-- Start of EXTRACTED DATA --
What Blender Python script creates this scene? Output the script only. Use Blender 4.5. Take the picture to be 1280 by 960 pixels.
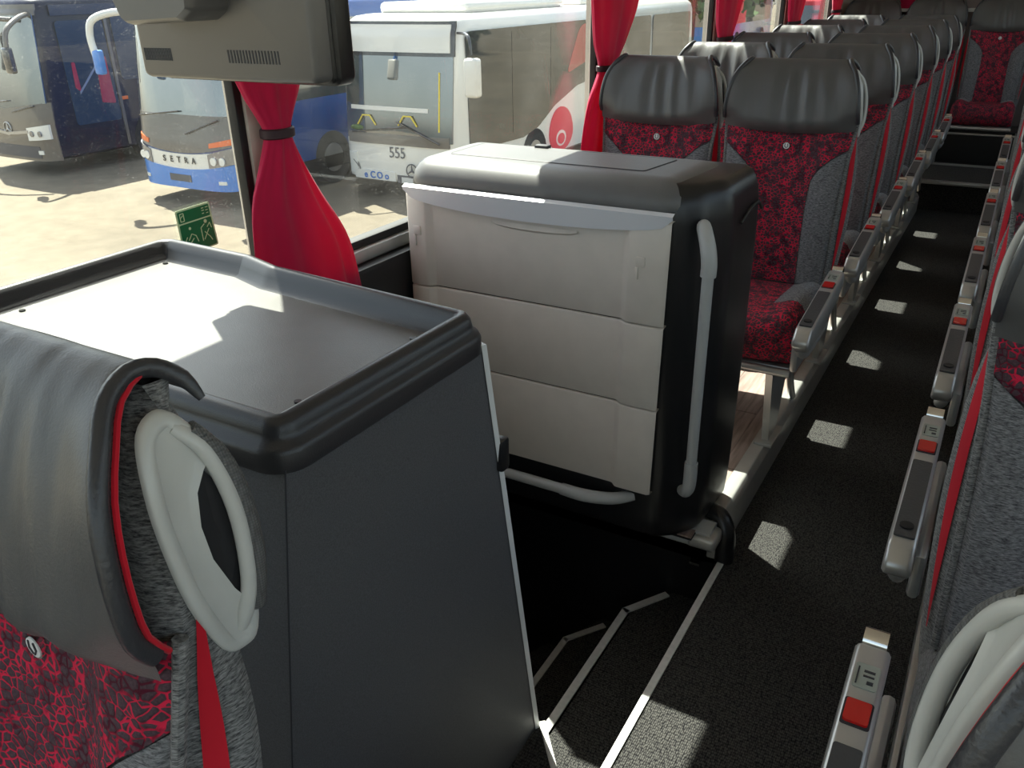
import bpy, bmesh, math, random
from mathutils import Vector, Matrix
random.seed(7)
scene = bpy.context.scene
for o in list(bpy.data.objects): bpy.data.objects.remove(o)
COL = scene.collection
PI = math.pi

# ------------------------------------------------------------ camera
cam_d = bpy.data.cameras.new('camera'); cam = bpy.data.objects.new('camera', cam_d); COL.objects.link(cam)
cam_d.sensor_width = 36.0; cam_d.lens = 36.0*1042/1280; cam_d.clip_start = 0.02; cam_d.clip_end = 500
CX = Vector((0.86472218, 0.50192273, -0.0181419)); CD = Vector((0.20282941, -0.38202724, -0.90161822)); CF = Vector((-0.45947338, 0.77596956, -0.43215212))
Mc = Matrix((CX, -CD, -CF)).transposed().to_4x4(); Mc.translation = Vector((0, 0, 1.5)); cam.matrix_world = Mc
scene.camera = cam

# ------------------------------------------------------------ world, sun, exposure
w = bpy.data.worlds.new('world'); scene.world = w; w.use_nodes = True
nt = w.node_tree; nt.nodes.clear()
sky = nt.nodes.new('ShaderNodeTexSky'); sky.sky_type = 'NISHITA'; sky.sun_disc = False
sky.sun_elevation = math.radians(54.8); sky.sun_rotation = math.radians(-58); sky.air_density = 1.0; sky.dust_density = 2.0
bg = nt.nodes.new('ShaderNodeBackground'); bg.inputs[1].default_value = 0.47
ow = nt.nodes.new('ShaderNodeOutputWorld'); hs = nt.nodes.new('ShaderNodeHueSaturation'); hs.inputs['Saturation'].default_value = .55; nt.links.new(sky.outputs[0], hs.inputs['Color']); nt.links.new(hs.outputs[0], bg.inputs[0]); nt.links.new(bg.outputs[0], ow.inputs[0])
SUN = Vector((0.60, -0.37, -1.0)).normalized()
sd = bpy.data.lights.new('sun', 'SUN'); sd.energy = 23.0; sd.angle = math.radians(0.53); sd.color = (1.0, 0.95, 0.86)
so = bpy.data.objects.new('sun', sd); COL.objects.link(so); so.rotation_euler = SUN.to_track_quat('-Z', 'Y').to_euler(); so.location = (-10, 8, 20)
vs = scene.view_settings; vs.view_transform = 'Standard'; vs.look = 'None'; vs.gamma = 1.0; vs.use_curve_mapping = False; vs.exposure = 0.22

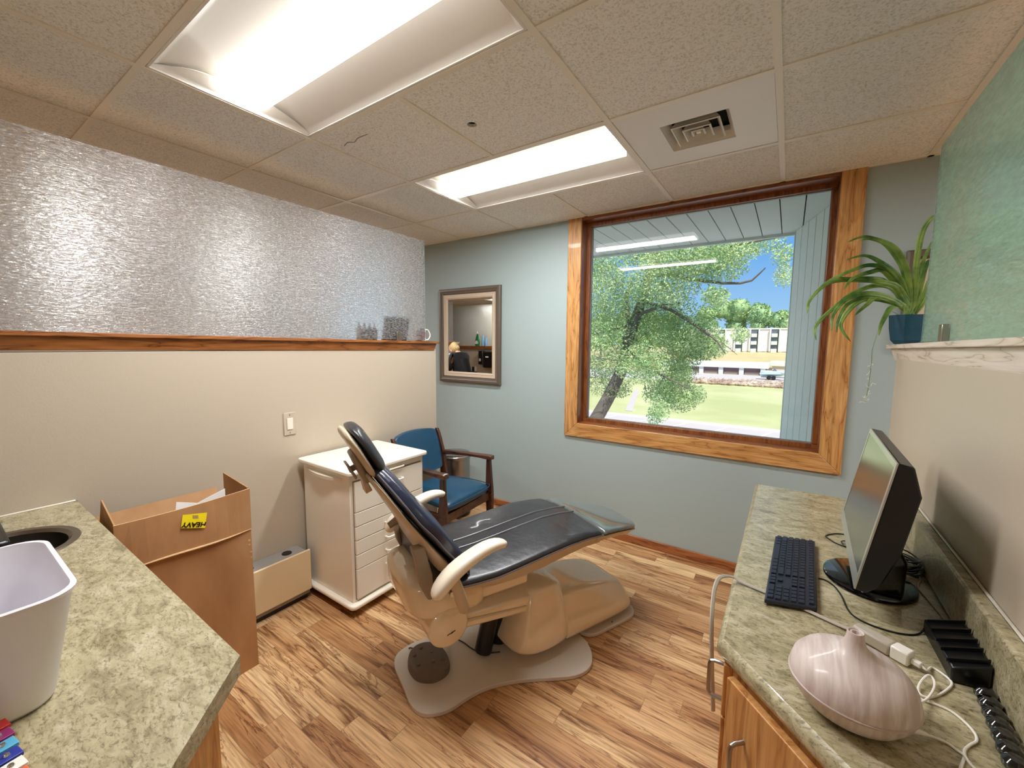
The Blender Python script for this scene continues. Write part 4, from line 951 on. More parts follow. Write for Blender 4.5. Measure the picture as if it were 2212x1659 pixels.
# aroma diffuser
df = thing('aroma_diffuser', 'pale wood-grained onion-shaped aroma diffuser with a short spout', 'diffuser', (2.046, -.245, ZC))
dc = (2.046, -.245, ZC)
MB().lathe([(.03, .001), (.058, .003), (.074, .015), (.086, .032), (.0905, .044), (.0915, .046)], dc, 48).build('base', 'diffuser', df, angle=60)
MB().lathe([(.0895, .0455), (.0925, .047), (.0925, .0495), (.090, .051)], dc, 48, cap=False).build('seam_ring', 'greygreen', df)
MB().lathe([(.0905, .050), (.0905, .058), (.086, .074), (.075, .088), (.058, .098), (.036, .106), (.0235, .114), (.0165, .124), (.0128, .136), (.0122, .1455), (.0112, .1475), (.0095, .1470), (.0086, .143), (.0086, .125), (.0, .123)], dc, 48, cap=False).build('cover', 'diffuser', df, angle=70)
MB().lathe([(.0082, .1435), (.0082, .1455), (.0058, .1455), (.0058, .140), (0, .139)], dc, 24, cap=False).build('nozzle', 'diffuser', df)
# extension cord with flat grey cable
zc_ = ZC + .005
ec = thing('extension_cord', 'flat grey extension cord looping off the worktop edge beside the keyboard', 'extension cord', (1.95, .05, ZC))
pts = catmull([(1.822, -.125, .60), (1.812, -.108, .70), (1.802, -.075, .79), (1.797, -.012, .838), (1.803, .045, .846), (1.828, .082, .838), (1.856, .079, .832), (1.926, .062, zc_), (1.997, .038, zc_), (2.05, .018, zc_), (2.085, .006, zc_ + .002)], 6)
MB().tube(pts, .0052, 8, flat=(1.0, .45)).build('cable', 'rope', ec)
d_ = (Vector((2.137, -.030)) - Vector((2.080, .008))).normalized(); nn = Vector((-d_.y, d_.x)); a_ = Vector((2.080, .008)); b2 = Vector((2.137, -.030))
MB().prism([tuple(a_ + nn * .013), tuple(a_ - nn * .013), tuple(b2 - nn * .015), tuple(b2 + nn * .015)], ZC + .001, ZC + .026).build('socket', 'rope', ec, bevel=.004)
us = thing('usb_charger', 'white cube phone charger plugged into the grey extension cord', 'charger', (2.15, -.045, ZC))
a_ = b2 + d_ * .0005; b3 = a_ + d_ * .030
MB().prism([tuple(a_ + nn * .014), tuple(a_ - nn * .014), tuple(b3 - nn * .014), tuple(b3 + nn * .014)], ZC + .001, ZC + .028).build('body', 'whitecord', us, bevel=.003)
cd = thing('charging_cable', 'white cable running from the cube charger and curling beside the diffuser', 'cable', (2.18, -.1, ZC))
a_ = b3 + d_ * .0005; b4 = a_ + d_ * .016
MB().prism([tuple(a_ + nn * .006), tuple(a_ - nn * .006), tuple(b4 - nn * .006), tuple(b4 + nn * .006)], ZC + .008, ZC + .018).build('plug', 'whitecord', cd, bevel=.002)
zw = ZC + .0024
w = catmull([(b4.x, b4.y, ZC + .013), (b4.x + d_.x * .008, b4.y + d_.y * .008, ZC + .010), (2.196, -.072 + .04, zw), (2.211, -.045, zw), (2.217, -.063, zw), (2.206, -.088, zw), (2.186, -.118, zw), (2.168, -.136, zw), (2.158, -.132, zw + .002), (2.163, -.110, zw + .005), (2.176, -.088, zw + .012), (2.184, -.084, zw + .012), (2.186, -.097, zw + .008), (2.176, -.127, zw + .006), (2.158, -.163, zw + .008), (2.135, -.198, ZC + .020)], 6)
MB().tube(w, .0021, 8).build('cord', 'whitecord', cd)
wc = tag(MB().tube(catmull([(2.136, -.150, zw + .004), (2.15, -.149, zw), (2.170, -.147, zw), (2.193, -.150, zw), (2.207, -.165, zw), (2.215, -.186, zw), (2.213, -.205, zw), (2.201, -.222, zw), (2.191, -.239, zw), (2.187, -.255, zw), (2.178, -.278, zw), (2.165, -.31, zw), (2.14, -.36, zw)], 6), .0021, 8).build('power_cord', 'whitecord', loc=(2.2, -.2, ZC)), 'white cord bowing out right of the diffuser towards the bottom edge', 'cable')
pcd = thing('power_cord', 'white cord plugged into the lower side of the diffuser', 'cable', (2.15, -.24, ZC))
MB().tube([(2.122, -.262, ZC + .018), (2.136, -.252, ZC + .013), (2.146, -.246, ZC + .009)], [.0045, .0042, .0028], 10).build('plug', 'whitecord', pcd)
MB().tube(catmull([(2.145, -.2465, ZC + .009), (2.156, -.240, ZC + .005), (2.171, -.238, zw), (2.182, -.247, zw), (2.186, -.258, zw + .0045), (2.190, -.268, zw + .002), (2.200, -.282, zw), (2.215, -.30, zw)], 6), .0021, 8).build('cord', 'whitecord', pcd)
zk = ZC + .0022
tag(MB().tube(catmull([(2.025, .232, zk), (2.04, .232, zk), (2.058, .21, zk), (2.07, .165, zk), (2.076, .11, zk), (2.088, .080, zk), (2.115, .064, zk), (2.15, .062, zk), (2.178, .070, zk), (2.2, .088, zk), (2.212, .103, zk + .01)], 6), .0019, 8).build('black_cable', 'blackp', loc=(2.1, .1, ZC)), 'thin black cable curving between keyboard and black tray', 'cable')
tag(MB().tube(catmull([(2.13, .62, zk), (2.105, .612, zk), (2.085, .600, zk), (2.066, .576, zk), (2.060, .560, zk), (2.066, .545, zk), (2.082, .520, zk), (2.098, .508, zk), (2.118, .505, zk), (2.13, .52, zk + .003), (2.118, .545, zk + .004), (2.10, .535, zk + .004), (2.105, .505, zk + .004), (2.13, .49, zk)], 5), .0019, 8).build('black_cable', 'blackp', loc=(2.1, .55, ZC)), 'looped black cable on the worktop behind the monitor screen edge', 'cable')
coil = MB()
for k in range(9):
    cy_ = .45 + .02 * math.sin(k * 1.7); cx_ = 2.235 + .006 * math.cos(k * 2.3); ra = .034 + .004 * math.sin(k * 2.1); rb = .05 + .006 * math.cos(k * 1.3); ph = k * .5
    coil.tube([(cx_ + ra * math.cos(ph + 2 * PI * j / 20), cy_ + rb * math.sin(ph + 2 * PI * j / 20), ZC + .004 + .003 * k + .004 * math.sin(3 * ph + 2 * PI * j / 10)) for j in range(20)], .0018, 6)
tag(coil.build('coiled_cable', 'blackp', loc=(2.235, .45, ZC)), 'bundle of coiled black cable behind the monitor', 'cable')
tag(MB().tube(catmull([(2.262, .60, zk), (2.266, .53, zk), (2.266, .47, zk), (2.262, .42, zk), (2.258, .38, zk), (2.248, .35, zk), (2.244, .32, zk), (2.250, .28, zk), (2.256, .24, zk), (2.262, .19, zk), (2.262, .135, zk)], 5), .0019, 8).build('grey_cable', 'rope', loc=(2.26, .4, ZC)), 'grey cable along the splashback behind the monitor', 'cable')
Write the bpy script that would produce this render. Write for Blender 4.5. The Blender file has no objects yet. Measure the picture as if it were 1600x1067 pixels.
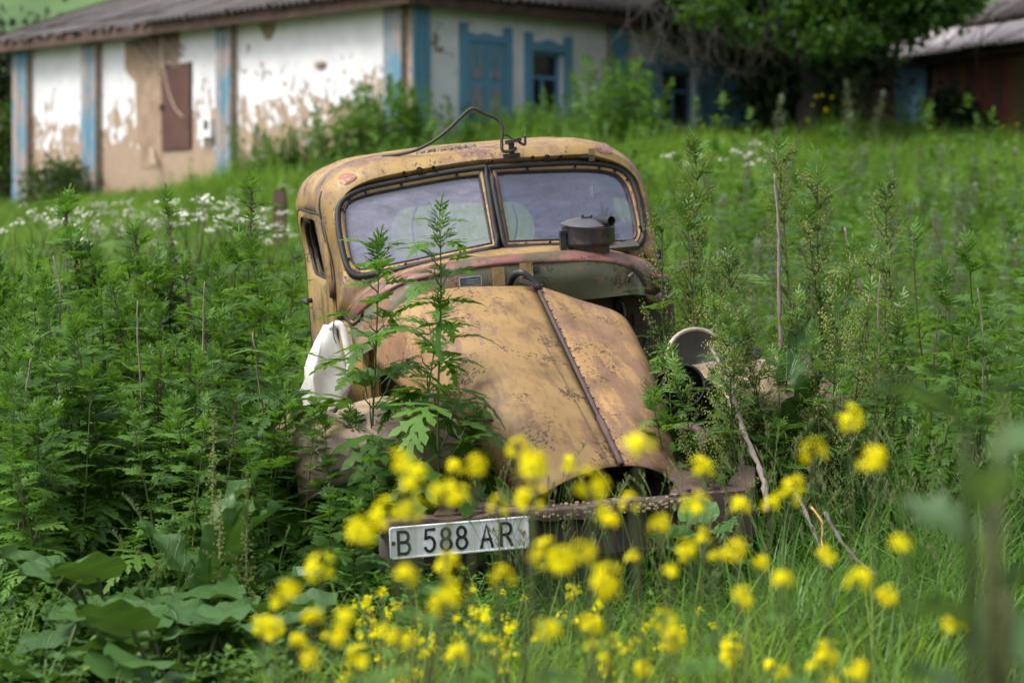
-- End of EXTRACTED DATA --
# WORK TO BE COMPLETED:
Your task is to repeat the opening line of the entries above and each line after it, ending with the line that has "PI = math.pi". Do not include the pictures.

# RESPONSE:
What Blender Python script creates this scene? Output the script only. Use Blender 4.5. Take the picture to be 1280 by 960 pixels.
import bpy, bmesh, math, random
from mathutils import Vector, Matrix
random.seed(7)
scene = bpy.context.scene
for o in list(bpy.data.objects): bpy.data.objects.remove(o)
COL = scene.collection
PI = math.pi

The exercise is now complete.